Quelles critiques sont justifiées ?

Bien que les partisans de la suppression de la directive sur les travailleurs détachés reposent sur des idées reçues, toutes les critiques ne sont pas injustifiées.

De nombreuses fraudes à la directive sont en cause. Elles vont des sociétés-écrans qui s’installent dans les pays d’Europe de l’Est uniquement pour détacher des salariés, au non-respect du temps de travail maximum, en passant par un hébergement déplorable ou la ponction d’une partie du salaire des travailleurs pour leur faire payer un loyer exorbitant. Les abus sont particulièrement importants dans les transports où certaines entreprises font jouer les législations nationales les unes contre les autres.

Face à ces pratiques illégales, une première réforme adoptée en 2014 et entrée en vigueur en 2016 établissait de nouvelles normes pour améliorer l’échange d’informations entre Etats membres, et l’exécution transfrontalière des amendes contre les fraudeurs. La loi Macron a prévu un renforcement des sanctions contre ceux-ci.

Toutefois, les inspecteurs du travail se plaignent du manque d’effectifs. De plus, il demeure difficile pour un travailleur détaché de s’informer sur ses droits dans le pays d’accueil. A cela s’ajoute un problème de fond : si un travailleur français payé au SMIC coute moins cher qu’un travailleur détaché en France bénéficiant du même salaire, ces derniers effectuent souvent des prestations que des Français effectueraient pour des salaires plus élevés.

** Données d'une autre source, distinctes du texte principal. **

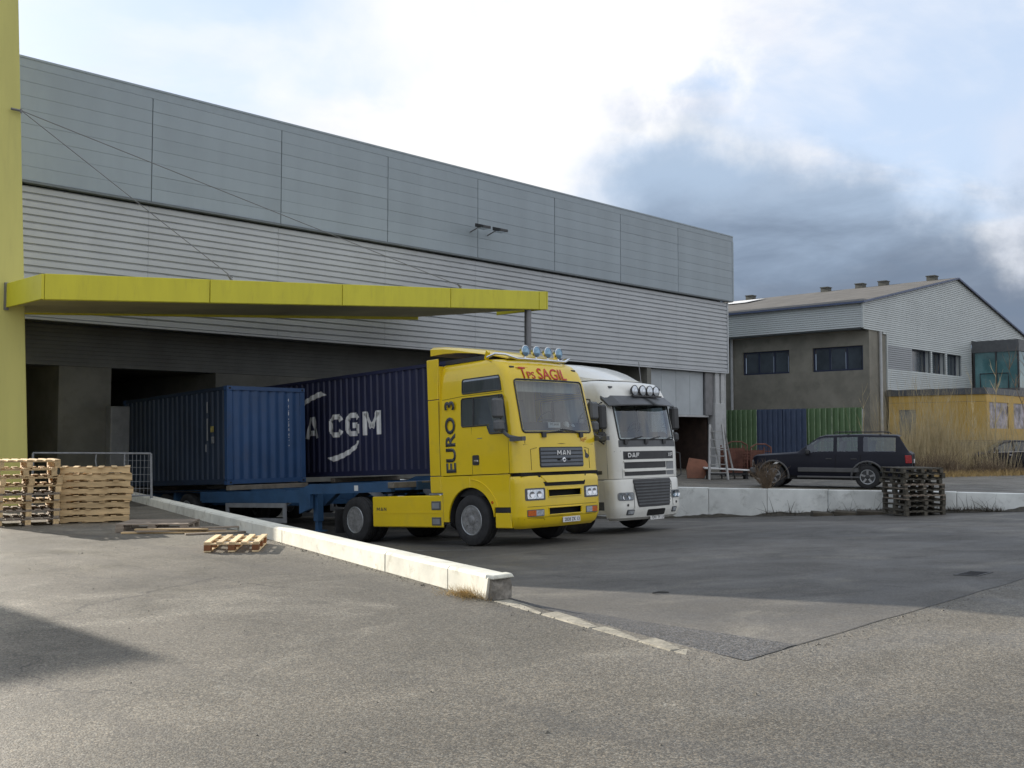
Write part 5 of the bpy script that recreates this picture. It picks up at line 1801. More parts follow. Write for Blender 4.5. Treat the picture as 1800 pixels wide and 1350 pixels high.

D’où la volonté de réformer à nouveau la directive pour y instaurer la règle « à travail égal, salaire égal ».

Malheureusement, plutôt que d’essayer d’apporter des solutions pour résoudre ces problèmes, les détracteurs les plus radicaux du travail détaché propagent des clichés qui détournent les débats des vrais enjeux. Pire, ils tiennent pour responsables ceux qui sont en réalité les victimes des malfaçons de la directive : les travailleurs détachés eux-mêmes.